Some of the buildings were once three stories tall, much like Chaco Canyon to the north in present-day New Mexico. The layout resembles a maze.

The Paquimé were farmers and traders. You’ll see the remains of the adobe hutches where they kept turkeys, a bird native to the Americas. Artifacts show that they exchanged goods with the Puebloan Peoples in the north and groups in Central Mexico.

The Mesoamerican influence is apparent in the ball court and the monuments to Quetzalcoatl. One of the successes of the civilization was its production of multicolored pots made without a potter’s wheel. You’ll see examples in the museum, and if the style appeals to you, local potters continue that tradition in nearby Juan Mata Ortiz.

Visit the Museum of Northern Mexico Cultures next to the archaeological site. The museum exhibits artifacts from the Paquimé culture as well as surrounding Indigenous groups — the Chichimeca, Mogollon, O’odham, and Puebloan Peoples. The museum has various fossils of mammals and a large collection of arrowheads from Clovis and Folsom.

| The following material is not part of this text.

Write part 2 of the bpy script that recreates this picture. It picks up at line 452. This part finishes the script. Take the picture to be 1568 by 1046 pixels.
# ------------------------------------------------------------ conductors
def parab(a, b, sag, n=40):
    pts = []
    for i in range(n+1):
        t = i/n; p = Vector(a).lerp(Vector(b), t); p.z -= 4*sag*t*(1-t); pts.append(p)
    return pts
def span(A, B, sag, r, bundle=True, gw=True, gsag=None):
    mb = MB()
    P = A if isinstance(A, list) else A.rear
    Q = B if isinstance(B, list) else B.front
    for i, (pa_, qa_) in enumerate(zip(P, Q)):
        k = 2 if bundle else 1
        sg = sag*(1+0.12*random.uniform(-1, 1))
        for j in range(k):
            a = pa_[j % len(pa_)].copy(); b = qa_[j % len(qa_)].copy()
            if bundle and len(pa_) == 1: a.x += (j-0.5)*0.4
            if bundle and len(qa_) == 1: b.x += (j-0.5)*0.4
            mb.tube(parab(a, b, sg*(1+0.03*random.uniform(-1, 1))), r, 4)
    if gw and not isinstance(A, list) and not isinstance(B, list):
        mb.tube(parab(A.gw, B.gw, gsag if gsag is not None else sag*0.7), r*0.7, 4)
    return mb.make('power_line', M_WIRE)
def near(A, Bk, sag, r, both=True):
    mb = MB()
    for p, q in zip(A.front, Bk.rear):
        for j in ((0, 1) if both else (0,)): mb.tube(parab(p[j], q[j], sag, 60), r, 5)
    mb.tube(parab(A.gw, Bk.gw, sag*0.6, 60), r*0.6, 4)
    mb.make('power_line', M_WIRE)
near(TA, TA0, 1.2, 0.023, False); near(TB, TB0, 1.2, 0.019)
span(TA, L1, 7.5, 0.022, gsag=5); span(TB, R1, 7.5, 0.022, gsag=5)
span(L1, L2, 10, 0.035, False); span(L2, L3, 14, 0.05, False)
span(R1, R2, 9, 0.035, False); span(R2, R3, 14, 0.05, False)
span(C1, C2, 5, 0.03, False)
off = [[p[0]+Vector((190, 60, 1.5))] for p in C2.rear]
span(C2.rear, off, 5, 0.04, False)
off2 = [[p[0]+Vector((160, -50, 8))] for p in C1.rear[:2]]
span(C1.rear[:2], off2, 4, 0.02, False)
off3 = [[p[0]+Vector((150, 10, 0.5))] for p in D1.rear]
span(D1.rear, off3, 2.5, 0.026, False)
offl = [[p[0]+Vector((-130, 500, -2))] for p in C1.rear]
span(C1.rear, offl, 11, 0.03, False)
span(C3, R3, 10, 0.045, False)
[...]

The Paquimé archaeological site is well-marked for anyone traveling to Casas Grandes. The site is located just outside the town of Casas Grandes, ten minutes from the town of Nuevo Casas Grandes, which is on Highway 10, midway between Buenaventura to the south and Janos to the north. Buses run between the Nuevo Casas Grandes and Casas Grandes every 30 minutes, if not even more frequently. If you’re coming from Ciudad Juárez, take Highway 45 south until you reach El Sueco, and then take Highway 10 west. If you’re coming from Agua Prieta, Sonora, take Highway 2 east until you reach the town of Janos and head south on Highway 10.